Ketua Umum Aliansi Jurnalis Independen, AJI, Eko Maryadi, mengatakan, ada setidaknya tiga wartawan asing yang dideportasi dari Indonesia pada 2013 lalu karena dianggap melanggar aturan keimigrasian.
“Kenapa untuk dua wartawan ini dipersulit?” tanya Eko Maryadi.
Dia menduga ada upaya-upaya Imigrasi dan kepolisian setempat untuk mengaitkan kegiatan jurnalistik dua wartawan tersebut dengan gerakan separatis di Papua.

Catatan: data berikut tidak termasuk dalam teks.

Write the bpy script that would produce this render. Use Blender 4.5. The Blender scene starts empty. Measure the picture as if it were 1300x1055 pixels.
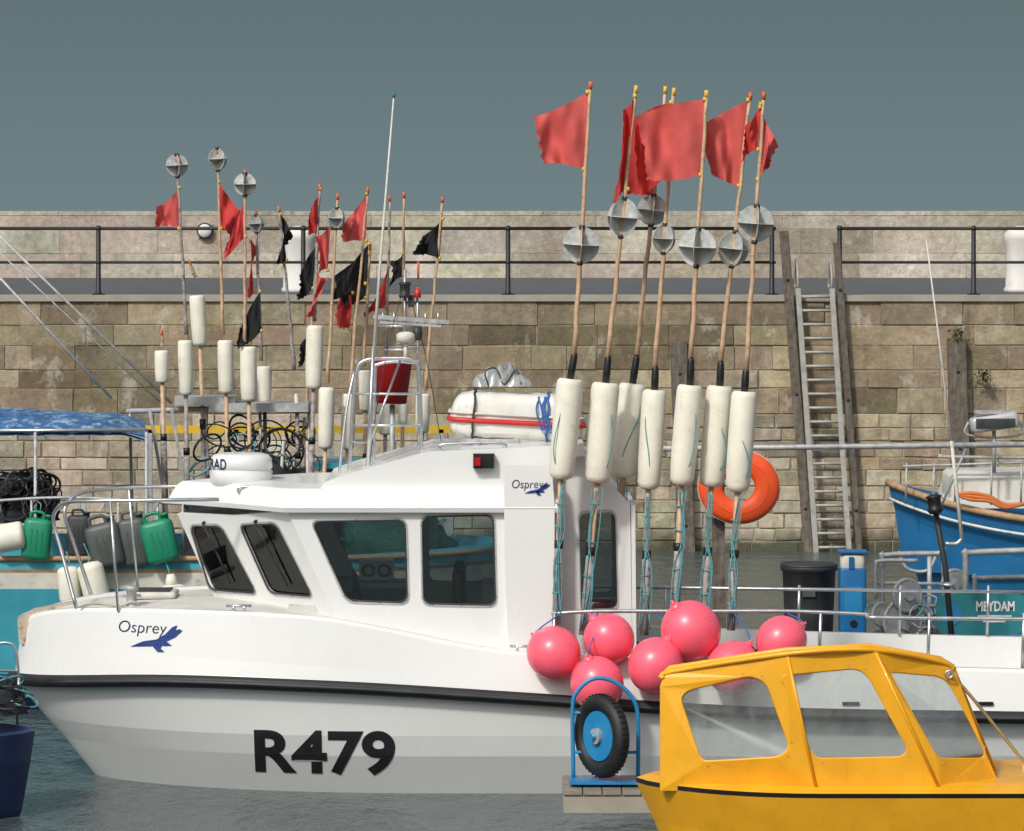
import bpy, bmesh, math, random
from mathutils import Vector, Matrix, noise
from mathutils.geometry import tessellate_polygon
from mathutils.bvhtree import BVHTree
random.seed(7)
F=5200.0; CX=650.0; HY=275.0; H=5.5
def P(px,py,d): return Vector(((px-CX)*d/F, d, H-(py-HY)*d/F))
def rnd(a,b): return random.uniform(a,b)
scene=bpy.context.scene
# ------------------------------------------------------------------ materials
def _base(name):
    m=bpy.data.materials.new(name); m.use_nodes=True
    nt=m.node_tree; nt.nodes.clear()
    out=nt.nodes.new('ShaderNodeOutputMaterial'); b=nt.nodes.new('ShaderNodeBsdfPrincipled')
    nt.links.new(b.outputs[0],out.inputs[0]); return m,nt,b,out
def _noise(nt,vec,scale,detail=4,rough=.6):
    n=nt.nodes.new('ShaderNodeTexNoise'); n.inputs['Scale'].default_value=scale
    n.inputs['Detail'].default_value=detail; n.inputs['Roughness'].default_value=rough
    nt.links.new(vec,n.inputs['Vector']); return n.outputs['Fac']
def _ramp(nt,fac,a,b,c0=(0,0,0,1),c1=(1,1,1,1)):
    r=nt.nodes.new('ShaderNodeValToRGB'); e=r.color_ramp.elements
    e[0].position=a; e[1].position=b; e[0].color=c0; e[1].color=c1
    nt.links.new(fac,r.inputs[0]); return r.outputs[0]
def _mix(nt,fac,a,b,mode='MIX'):
    m=nt.nodes.new('ShaderNodeMix'); m.data_type='RGBA'; m.blend_type=mode
    for s,v in ((m.inputs[0],fac),(m.inputs[6],a),(m.inputs[7],b)):
        if hasattr(v,'is_linked') : nt.links.new(v,s)
        elif isinstance(v,(float,int)): s.default_value=v
        else: s.default_value=(v[0],v[1],v[2],1)
    return m.outputs[2]
def _bump(nt,h,strength,dist,bs):
    b=nt.nodes.new('ShaderNodeBump'); b.inputs['Strength'].default_value=strength; b.inputs['Distance'].default_value=dist
    nt.links.new(h,b.inputs['Height']); nt.links.new(b.outputs[0],bs.inputs['Normal'])
def _map(nt,vec,sc):
    m=nt.nodes.new('ShaderNodeMapping'); m.inputs['Scale'].default_value=sc
    nt.links.new(vec,m.inputs[0]); return m.outputs[0]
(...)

“Apabila Polri tidak punya bukti-bukti itu, maka seharusnya segera dibebaskan. Tidak ada alasan untuk memperpanjang dan mempersulitnya dengan menjerat dengan pasal-pasal lain,” katanya.
Meminta maaf
Sementara itu, kuasa hukum kedua warga Prancis itu, Aristo Pangaribuan, mengatakan kliennya telah meminta maaf apabila tindakan reportasenya dianggap “dapat mendiskreditkan Indonesia di mata internasional.”
Kedutaan Besar Prancis, menurut Aristo, juga menjamin bahwa keduanya akan mematuhi peraturan perundang-undangan di Indonesia.
“Kami juga memohon agar Thomas dan Valentine tidak diberikan sanksi pidana karena sanksi pidana dapat diterapkan apabila sanksi-sanksi lain tidak berdaya. Maka kami mohon agar sanksi pidana dalam hal ini dikesampingkan,” kata Aristo Pangaribuan.
Dua warga Prancis ini diketahui sebagai jurnalis yang bekerja untuk stasiun televisi Arte di Prancis.
Kelompok pembela wartawan, Reporters Without Borders, RWP, mengatakan, Thomas Dandois sebagai wartawan yang memiliki “integritas dan kejujuran”.
Dia juga pernah ditahan di Nigeria pada 2007 karena meliput aktivitas kelompok separatis Tuareg.
Dandois dikenal pula sebagai wartawan yang pernah meliput di wilayah konflik seperti Somalia, Myanmar, Kosovo, Darfur, dan Jalur Gaza.